MATERIAL PROVIDED:
** START **

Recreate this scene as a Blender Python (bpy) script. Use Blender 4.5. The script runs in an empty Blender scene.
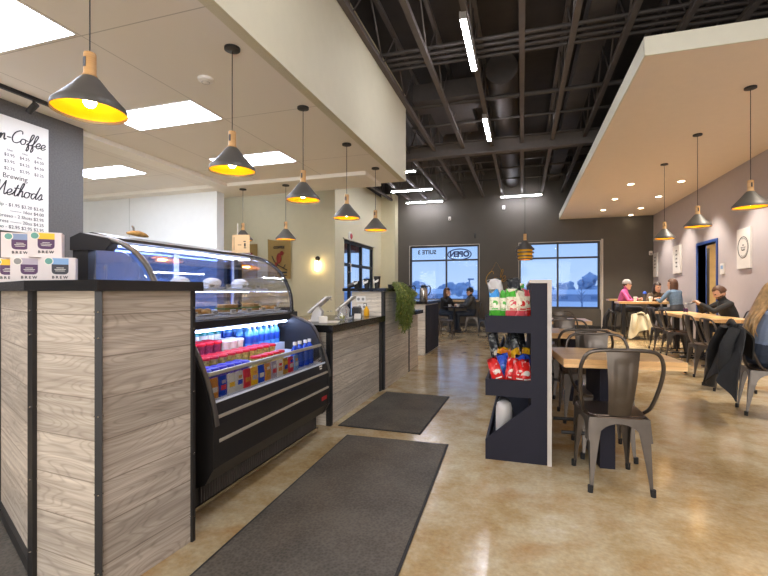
import bpy, bmesh, math, random
import numpy as np
from mathutils import Vector, Matrix, Euler
C = bpy.context.scene.collection
scene = bpy.context.scene
PI = math.pi
rnd = random.Random(7)

# ------------------------------------------------------------------ camera
F_PX, VPX, VPY, EYE = 437.0, 522.0, 291.0, 1.2
YAW = math.atan((VPX - 384) / F_PX)
cam_d = bpy.data.cameras.new('camera')
cam_d.sensor_width = 36.0
cam_d.lens = F_PX / 768 * 36
cam_d.shift_y = (VPY - 288) / 768
cam_d.clip_start = 0.05
cam_d.clip_end = 400
cam = bpy.data.objects.new('camera', cam_d)
C.objects.link(cam)
cam.location = (0, 0, EYE)
cam.rotation_euler = (PI / 2, 0, YAW)
scene.camera = cam
vs = scene.view_settings
vs.view_transform = 'Standard'; vs.look = 'None'; vs.gamma = 1; vs.use_curve_mapping = False
vs.exposure = 1.42
scene.cycles.use_denoising = True
scene.cycles.max_bounces = 10
scene.cycles.transparent_max_bounces = 16
scene.cycles.caustics_reflective = False
scene.cycles.caustics_refractive = False
scene.cycles.sample_clamp_indirect = 6


def lin(h):
    h = h.lstrip('#')
    out = []
    for i in (0, 2, 4):
        c = int(h[i:i + 2], 16) / 255
        out.append(c / 12.92 if c <= .04045 else ((c + .055) / 1.055) ** 2.4)
    return (*out, 1)


# ------------------------------------------------------------------ sky
w = bpy.data.worlds.new('sky'); scene.world = w; w.use_nodes = True
nt = w.node_tree; nt.nodes.clear()
wo = nt.nodes.new('ShaderNodeOutputWorld'); bg = nt.nodes.new('ShaderNodeBackground')
tc = nt.nodes.new('ShaderNodeTexCoord'); sx = nt.nodes.new('ShaderNodeSeparateXYZ')
cr = nt.nodes.new('ShaderNodeValToRGB')
nt.links.new(tc.outputs['Generated'], sx.inputs[0]); nt.links.new(sx.outputs[2], cr.inputs[0])
cr.color_ramp.elements[0].position = 0.0; cr.color_ramp.elements[0].color = lin('b4cbe8')
cr.color_ramp.elements[1].position = .5; cr.color_ramp.elements[1].color = lin('86aadf')
e = cr.color_ramp.elements.new(.14); e.color = lin('9abce8')
nt.links.new(cr.outputs[0], bg.inputs[0]); bg.inputs[1].default_value = 0.5
nt.links.new(bg.outputs[0], wo.inputs[0])

# light levels
K_PANEL, K_STRIP, K_BULB, K_CASE, K_DOWN, K_SCONCE = 9.0, 36.0, 34.0, 13.0, 9.0, 14.0

# added fill lamps behind the camera; no glazed front is built there
for nm_, p_, sz_, rot_, e_ in (('front_fill', (.6, -4.85, 1.9), (5.6, 3.0), (PI / 2, 0, 0), 150), ('kitchen_fill', (-7.0, -4.85, 1.7), (3.6, 2.2), (PI / 2, 0, 0), 90)):
    ld = bpy.data.lights.new(nm_, 'AREA'); ld.shape = 'RECTANGLE'; ld.size, ld.size_y = sz_; ld.energy = e_; ld.color = (.98, .98, 1)
    lo_ = bpy.data.objects.new(nm_, ld); C.objects.link(lo_); lo_.location = p_; lo_.rotation_euler = rot_


# ------------------------------------------------------------------ materials
def newmat(name):
    m = bpy.data.materials.new(name); m.use_nodes = True
    return m, m.node_tree, m.node_tree.nodes['Principled BSDF']


def mat(name, col, rough=.5, metal=0, var=.06, scale=8, bump=0, bscale=60, coat=0, spec=.5):
    m, t, p = newmat(name)
    c = lin(col) if isinstance(col, str) else col
    p.inputs['Roughness'].default_value = rough; p.inputs['Metallic'].default_value = metal
    p.inputs['Coat Weight'].default_value = coat
    p.inputs['Specular IOR Level'].default_value = spec
    tcn = t.nodes.new('ShaderNodeTexCoord'); n = t.nodes.new('ShaderNodeTexNoise')
    n.inputs['Scale'].default_value = scale; n.inputs['Detail'].default_value = 4
    t.links.new(tcn.outputs['Object'], n.inputs['Vector'])
    r = t.nodes.new('ShaderNodeValToRGB')
    r.color_ramp.elements[0].position = .3; r.color_ramp.elements[1].position = .7
    r.color_ramp.elements[0].color = tuple(max(0, x * (1 - var)) for x in c[:3]) + (1,)
    r.color_ramp.elements[1].color = tuple(min(1, x * (1 + var)) for x in c[:3]) + (1,)
    t.links.new(n.outputs['Fac'], r.inputs[0]); t.links.new(r.outputs[0], p.inputs['Base Color'])
    if bump:
        n2 = t.nodes.new('ShaderNodeTexNoise'); n2.inputs['Scale'].default_value = bscale
        t.links.new(tcn.outputs['Object'], n2.inputs['Vector'])
        b = t.nodes.new('ShaderNodeBump'); b.inputs['Strength'].default_value = bump; b.inputs['Distance'].default_value = .01
        t.links.new(n2.outputs['Fac'], b.inputs['Height']); t.links.new(b.outputs[0], p.inputs['Normal'])
    return m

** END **

Without the pictures, please reproduce each line of the listing above exactly, from the first one through the line bearing "rnd = random.Random(7)".

Recreate this scene as a Blender Python (bpy) script. Use Blender 4.5. The script runs in an empty Blender scene.
import bpy, bmesh, math, random
import numpy as np
from mathutils import Vector, Matrix, Euler
C = bpy.context.scene.collection
scene = bpy.context.scene
PI = math.pi
rnd = random.Random(7)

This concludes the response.